For yacht management companies, this creates a practical imperative. Vessels managed to a genuinely high environmental standard — with trained crew, clear protocols, and consistent conduct across all departments — represent a meaningful point of differentiation. For increasingly informed charter brokers and clients, environmental credentials are becoming part of the wider assessment of how a yacht is managed and operated.

THE REGULATORY DIRECTION OF TRAVEL

The commercial case for investing in environmental training is reinforced by a clear regulatory trajectory. IMO targets on emissions reduction, the expansion of emission control areas, and increasing port state scrutiny are raising the compliance baseline across the global fleet. Standards that were considered progressive only a few years ago are increasingly becoming reference points in crew employment and vessel management discussions.

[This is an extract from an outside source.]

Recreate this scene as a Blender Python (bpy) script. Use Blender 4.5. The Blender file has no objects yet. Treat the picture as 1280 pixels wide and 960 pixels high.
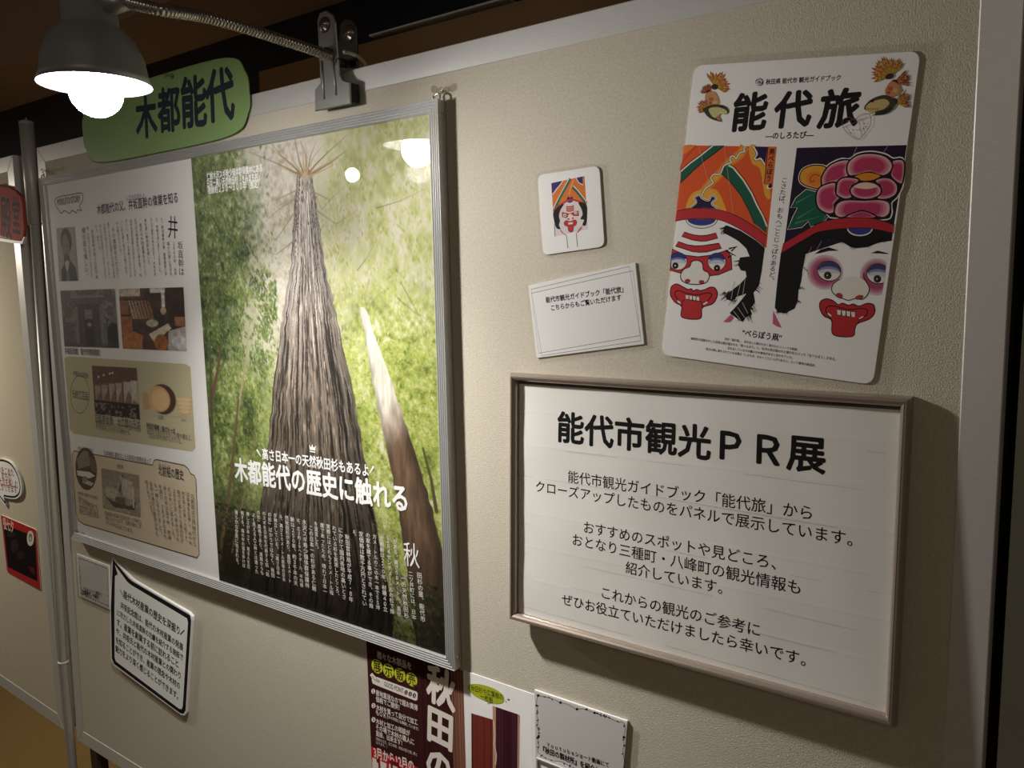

“The management companies that will be best placed for the next phase of yachting are those that treat environmental standards as part of everyday professional discipline, not as a reaction to regulation or client pressure. If these practices are embedded early — through training, procedures and onboard culture — regulatory change becomes easier to absorb, and the vessel is better protected commercially, operationally and reputationally.” 

— Ian Harris, CEO, Phoenix Yachts

A PROFESSION RAISING ITS OWN BAR

The most significant aspect of this shift is not regulatory. It is professional. The superyacht industry has always been defined by the quality of the people who work in it. A growing number of those people are choosing to hold themselves to a higher environmental standard because they understand the places they work in — the sensitivity of a protected bay, the cumulative effect of thousands of vessel movements through the same waters every season.

Training programmes like the ETYC are a formal expression of something that is already changing from within the profession. The crew who complete them are not simply more compliant. They are more competent — in the fullest sense of the word.